WORK TO BE COMPLETED:
Reproduce every entry below precisely; do not include the pictures.

----- EXERCISE INPUTS -----

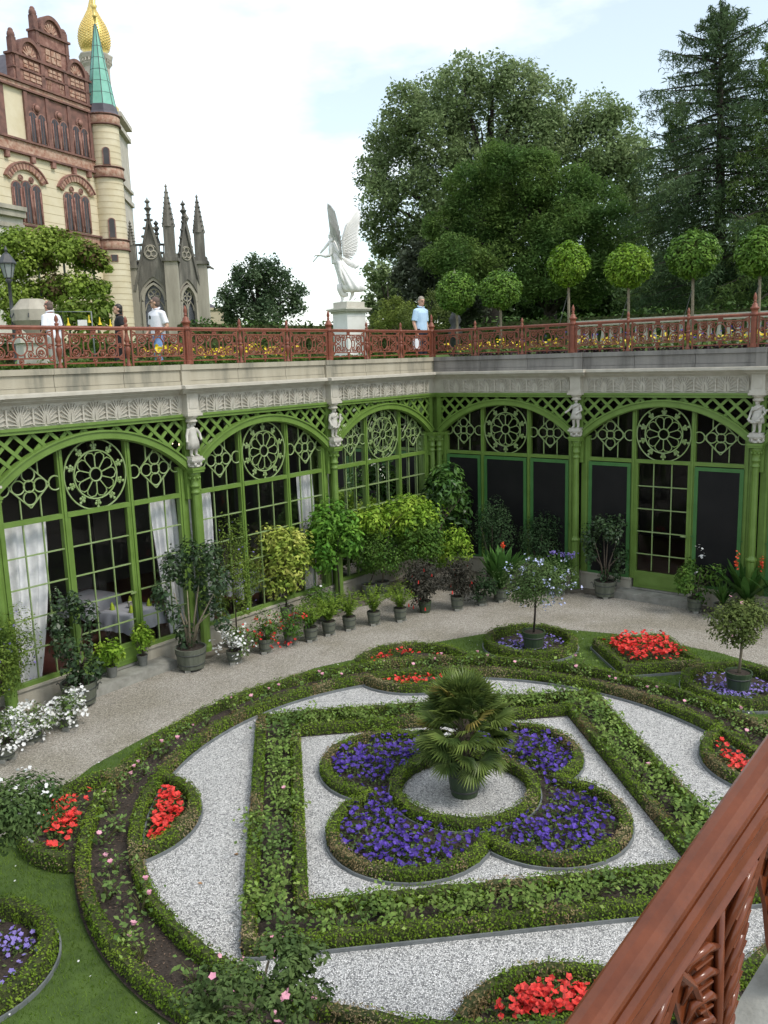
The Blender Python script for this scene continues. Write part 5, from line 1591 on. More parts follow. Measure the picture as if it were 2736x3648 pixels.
for c in (5.95, 1.93):
    for d in (-.74, 0, .74): cwin(c + d, 13.86, .62, 2.15 + (.12 if d == 0 else 0), .02)
    hd_ = MB(); pts = []
    for k in range(17):
        t = -1.05 + 2.1 * k / 16; r0, r1 = 1.35, 1.72
        pts.append(((c + r0 * math.sin(t), 15.42 + r0 * math.cos(t)), (c + r1 * math.sin(t), 15.42 + r1 * math.cos(t))))
    hd_.strip(pts, .0, .17); o = hd_.build('hood_arch', M['terra_pale'], castle)
    h2 = MB()
    for k in range(13):
        t = -.98 + 1.96 * k / 12
        h2.bar((c + 1.38 * math.sin(t), .18, 15.42 + 1.38 * math.cos(t)), (c + 1.68 * math.sin(t), .18, 15.42 + 1.68 * math.cos(t)), .09, .04, up=(0, 1, 0))
    h2.strip([((c + 1.72 * math.sin(-1.08 + 2.16 * k / 16), 15.42 + 1.72 * math.cos(-1.08 + 2.16 * k / 16)), (c + 1.80 * math.sin(-1.08 + 2.16 * k / 16), 15.42 + 1.80 * math.cos(-1.08 + 2.16 * k / 16))) for k in range(17)], .0, .24)
    h2.build('voussoirs', M['terra'], o)
    m_ = MB()
    for d in (-.4, .4): m_.ring((c + d, .08, 16.28), .15, .04, n=12); m_.sph((c + d, .06, 16.28), (.1, .06, .1), 8, 5)
    m_.build('roundel', M['terra'], castle)
# stepped gable
def gbl(nm, s0, s1, z0, z1, m, y0=-.5, y1=.02):
    g = MB(); B_(g, s0, s1, z0, z1, y0, y1); return g.build(nm, m, castle)
gbl('gable_tier', -.05, 6.0, 21.63, 23.0, M['terra'])
gbl('gable_tier', 1.5, 4.15, 23.12, 24.75, M['terra'])
m_ = MB(); B_(m_, -.2, 6.15, 23.0, 23.12, -.5, .16); B_(m_, 1.4, 4.25, 24.75, 24.87, -.5, .16); B_(m_, -.1, 6.05, 22.3, 22.38, -.4, .10); B_(m_, 1.5, 4.2, 24.05, 24.12, -.4, .1)
m_.build_pieces('gable_cornice', M['terra_dark'], castle)
for c, z, r_ in ((4.72, 23.12, .86), (1.02, 23.12, .80), (2.85, 24.87, .86)):
    g = MB(); g.prism([(c + r_ * math.cos(PI * k / 16), z + r_ * 1.12 * math.sin(PI * k / 16)) for k in range(17)], -.4, .0); o = g.build('gable_lunette', M['terra'], castle)
    g = MB(); g.strip([((c + r_ * .82 * math.cos(PI * k / 16), z + r_ * .92 * math.sin(PI * k / 16)), (c + r_ * 1.06 * math.cos(PI * k / 16), z + r_ * 1.18 * math.sin(PI * k / 16))) for k in range(17)], -.4, .16); g.build('lunette_rim', M['terra_dark'], o)
    g = MB()
    for k in range(1, 8):
        t = PI * k / 8; g.bar((c + .12 * math.cos(t), .02, z + .12 * math.sin(t)), (c + r_ * .6 * math.cos(t), .02, z + r_ * .7 * math.sin(t)), .10, .05, up=(0, 1, 0))
    g.build('shell', M['terra_pale'], o)
for s_, z, h in ((5.80, 23.12, 1.15), (-.02, 23.12, .55), (3.98, 24.87, 1.1), (1.66, 24.87, .65)):
    g = MB(); g.box(s_ - .17, -.35, z, s_ + .17, .02, z + h * .7); g.sph((s_, -.16, z + h * .8), (.24, .2, h * .25), 8, 6); g.sph((s_, -.16, z + h), (.16, .14, h * .13), 8, 5)
    g.build('gable_finial', M['terra_dark'], castle)
m_ = MB()
for s0, s1, z0, z1 in ((3.95, 5.35, 21.8, 22.25), (.35, 1.75, 21.75, 22.2), (2.2, 3.5, 23.25, 24.0), (4.1, 5.3, 22.45, 22.9), (2.3, 3.4, 22.45, 22.9), (.4, 1.6, 22.45, 22.9), (2.2, 2.55, 21.7, 22.25), (3.2, 3.55, 21.7, 22.25)):
    for k in range(3):
        a = s0 + (s1 - s0) * k / 3 + .04; b = s0 + (s1 - s0) * (k + 1) / 3 - .04
        for j in range(2):
            za, zb = z0 + (z1 - z0) * j / 2 + .03, z0 + (z1 - z0) * (j + 1) / 2 - .03
            m_.box(a, .02, za, b, .07, zb)
m_.build_pieces('gable_panel', M['terra_pale'], castle)
m_ = MB()
for s_ in (5.75, 3.85, 2.0, .2): m_.box(s_ - .14, .02, 21.63, s_ + .14, .10, 23.0)
for s_ in (4.0, 1.65): m_.box(s_ - .12, .02, 23.12, s_ + .12, .10, 24.75)
m_.build_pieces('gable_pilaster', M['terra_dark'], castle)
m_ = MB(); m_.add([(6.05, -.4, 21.6), (16, -.4, 21.6), (16, -4, 25.2), (6.05, -4, 25.2), (6.05, -9, 21.6), (16, -9, 21.6)], [(0, 1, 2, 3), (3, 2, 5, 4)]); m_.add([(.2, -.5, 21.6), (.2, -9, 21.6), (2.9, -9, 24.4), (2.9, -.5, 24.4), (5.6, -9, 21.6), (5.6, -.5, 21.6)], [(0, 1, 2, 3), (3, 2, 4, 5)])
m_.build('roof', M['lead'], castle)
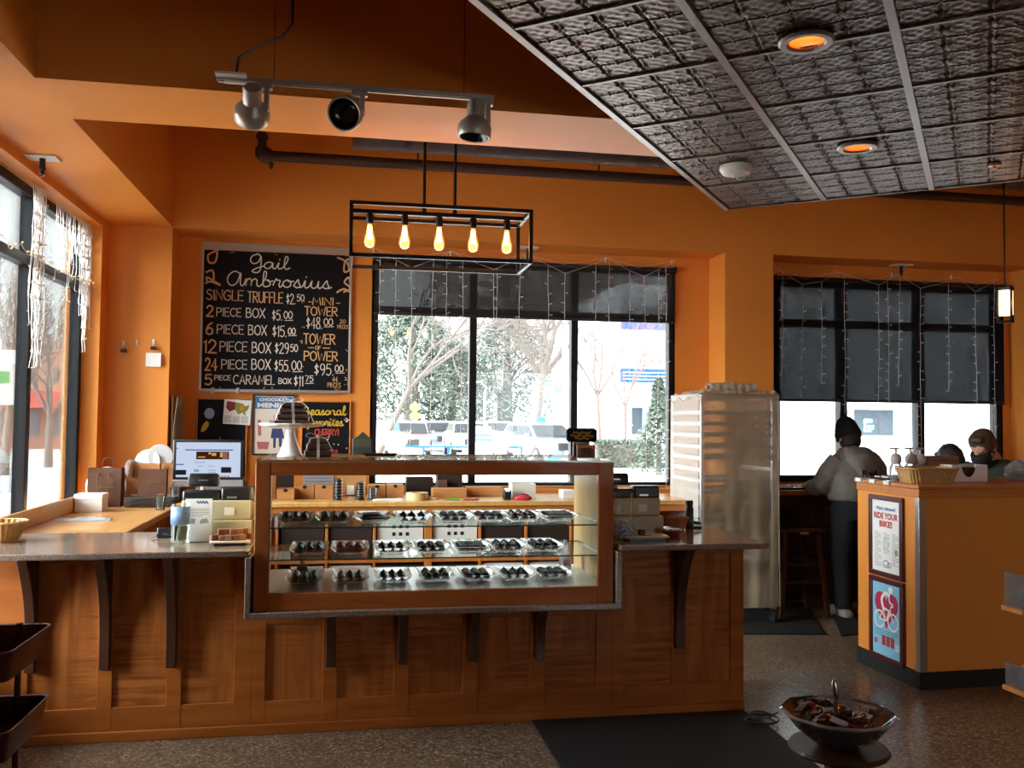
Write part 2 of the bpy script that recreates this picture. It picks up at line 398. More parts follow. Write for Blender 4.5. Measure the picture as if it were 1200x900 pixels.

-----

FULL ANSWER:
The Blender Python script for this scene continues. Write part 5, from line 1591 on. More parts follow. Measure the picture as if it were 2736x3648 pixels.
for c in (5.95, 1.93):
    for d in (-.74, 0, .74): cwin(c + d, 13.86, .62, 2.15 + (.12 if d == 0 else 0), .02)
    hd_ = MB(); pts = []
    for k in range(17):
        t = -1.05 + 2.1 * k / 16; r0, r1 = 1.35, 1.72
        pts.append(((c + r0 * math.sin(t), 15.42 + r0 * math.cos(t)), (c + r1 * math.sin(t), 15.42 + r1 * math.cos(t))))
    hd_.strip(pts, .0, .17); o = hd_.build('hood_arch', M['terra_pale'], castle)
    h2 = MB()
    for k in range(13):
        t = -.98 + 1.96 * k / 12
        h2.bar((c + 1.38 * math.sin(t), .18, 15.42 + 1.38 * math.cos(t)), (c + 1.68 * math.sin(t), .18, 15.42 + 1.68 * math.cos(t)), .09, .04, up=(0, 1, 0))
    h2.strip([((c + 1.72 * math.sin(-1.08 + 2.16 * k / 16), 15.42 + 1.72 * math.cos(-1.08 + 2.16 * k / 16)), (c + 1.80 * math.sin(-1.08 + 2.16 * k / 16), 15.42 + 1.80 * math.cos(-1.08 + 2.16 * k / 16))) for k in range(17)], .0, .24)
    h2.build('voussoirs', M['terra'], o)
    m_ = MB()
    for d in (-.4, .4): m_.ring((c + d, .08, 16.28), .15, .04, n=12); m_.sph((c + d, .06, 16.28), (.1, .06, .1), 8, 5)
    m_.build('roundel', M['terra'], castle)
# stepped gable
def gbl(nm, s0, s1, z0, z1, m, y0=-.5, y1=.02):
    g = MB(); B_(g, s0, s1, z0, z1, y0, y1); return g.build(nm, m, castle)
gbl('gable_tier', -.05, 6.0, 21.63, 23.0, M['terra'])
gbl('gable_tier', 1.5, 4.15, 23.12, 24.75, M['terra'])
m_ = MB(); B_(m_, -.2, 6.15, 23.0, 23.12, -.5, .16); B_(m_, 1.4, 4.25, 24.75, 24.87, -.5, .16); B_(m_, -.1, 6.05, 22.3, 22.38, -.4, .10); B_(m_, 1.5, 4.2, 24.05, 24.12, -.4, .1)
m_.build_pieces('gable_cornice', M['terra_dark'], castle)
for c, z, r_ in ((4.72, 23.12, .86), (1.02, 23.12, .80), (2.85, 24.87, .86)):
    g = MB(); g.prism([(c + r_ * math.cos(PI * k / 16), z + r_ * 1.12 * math.sin(PI * k / 16)) for k in range(17)], -.4, .0); o = g.build('gable_lunette', M['terra'], castle)
    g = MB(); g.strip([((c + r_ * .82 * math.cos(PI * k / 16), z + r_ * .92 * math.sin(PI * k / 16)), (c + r_ * 1.06 * math.cos(PI * k / 16), z + r_ * 1.18 * math.sin(PI * k / 16))) for k in range(17)], -.4, .16); g.build('lunette_rim', M['terra_dark'], o)
    g = MB()
    for k in range(1, 8):
        t = PI * k / 8; g.bar((c + .12 * math.cos(t), .02, z + .12 * math.sin(t)), (c + r_ * .6 * math.cos(t), .02, z + r_ * .7 * math.sin(t)), .10, .05, up=(0, 1, 0))
    g.build('shell', M['terra_pale'], o)
for s_, z, h in ((5.80, 23.12, 1.15), (-.02, 23.12, .55), (3.98, 24.87, 1.1), (1.66, 24.87, .65)):
    g = MB(); g.box(s_ - .17, -.35, z, s_ + .17, .02, z + h * .7); g.sph((s_, -.16, z + h * .8), (.24, .2, h * .25), 8, 6); g.sph((s_, -.16, z + h), (.16, .14, h * .13), 8, 5)
    g.build('gable_finial', M['terra_dark'], castle)
m_ = MB()
for s0, s1, z0, z1 in ((3.95, 5.35, 21.8, 22.25), (.35, 1.75, 21.75, 22.2), (2.2, 3.5, 23.25, 24.0), (4.1, 5.3, 22.45, 22.9), (2.3, 3.4, 22.45, 22.9), (.4, 1.6, 22.45, 22.9), (2.2, 2.55, 21.7, 22.25), (3.2, 3.55, 21.7, 22.25)):
    for k in range(3):
        a = s0 + (s1 - s0) * k / 3 + .04; b = s0 + (s1 - s0) * (k + 1) / 3 - .04
        for j in range(2):
            za, zb = z0 + (z1 - z0) * j / 2 + .03, z0 + (z1 - z0) * (j + 1) / 2 - .03
            m_.box(a, .02, za, b, .07, zb)
m_.build_pieces('gable_panel', M['terra_pale'], castle)
m_ = MB()
for s_ in (5.75, 3.85, 2.0, .2): m_.box(s_ - .14, .02, 21.63, s_ + .14, .10, 23.0)
for s_ in (4.0, 1.65): m_.box(s_ - .12, .02, 23.12, s_ + .12, .10, 24.75)
m_.build_pieces('gable_pilaster', M['terra_dark'], castle)
m_ = MB(); m_.add([(6.05, -.4, 21.6), (16, -.4, 21.6), (16, -4, 25.2), (6.05, -4, 25.2), (6.05, -9, 21.6), (16, -9, 21.6)], [(0, 1, 2, 3), (3, 2, 5, 4)]); m_.add([(.2, -.5, 21.6), (.2, -9, 21.6), (2.9, -9, 24.4), (2.9, -.5, 24.4), (5.6, -9, 21.6), (5.6, -.5, 21.6)], [(0, 1, 2, 3), (3, 2, 4, 5)])
m_.build('roof', M['lead'], castle)
Write part 2 of the bpy script that recreates this picture. It picks up at line 398. More parts follow. Write for Blender 4.5. Measure the picture as if it were 1200x900 pixels.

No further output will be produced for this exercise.